There's a scene in the movie, Raising Helen, that has impacted me beyond the normal "wow, that was cool." Its power speaks through its subtlety. Helen receives a phone call on her cell while dining with work friends. The expression on her face reveals to the audience that something is wrong, but you don't know what. The camera slowly zooms away from her face, and you begin to see that the hustle and bustle of the restaurant continues, but she remains frozen in pain. You later learn that on the other line, someone has just informed her that her sister and brother-in-law were killed in an accident.

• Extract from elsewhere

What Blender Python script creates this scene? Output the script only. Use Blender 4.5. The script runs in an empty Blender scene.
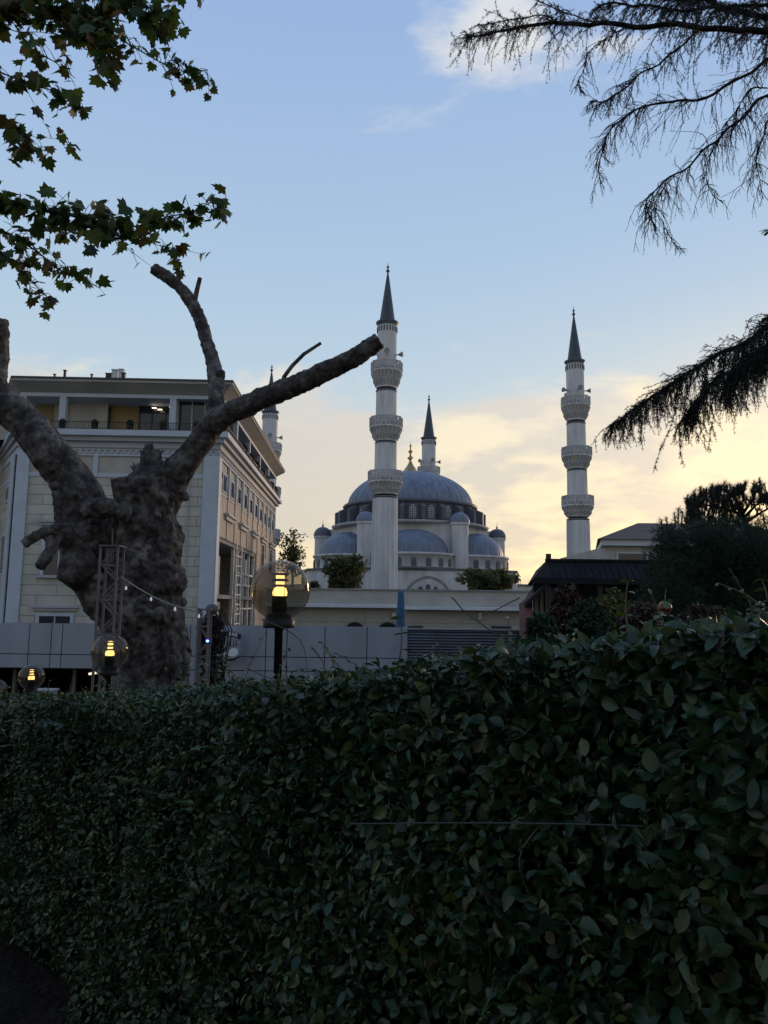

Life is like that, isn't it? We experience some sort of pain, whether it be a loss, an illness, a failure, and it feels like our own world has completely halted to a stop (there's no rolling about it). Yet when we look around, nothing about our own experience keeps anyone else from moving forward. Losing Jesse's dad jolted us. Our world isn't the same, yet everyone around us seems to continue on as before.
The song, Someone Worth Dying For by Mikeschair was playing on the radio this morning, and it hit me. We are not the only ones who have lost a father. I am not the only one who feels like the world has stopped. How many others out there feel like me? I've been so caught up in my own grief and making sure that Jesse is okay that I've ceased to notice others who appear frozen in time.
This world is bigger than we'll ever know, yet God has given us the ability to recognize needs. We're not a land of make-believe, and our pain and joys are real. Maybe in order to get through grief, it also means to recognize you're not alone in it.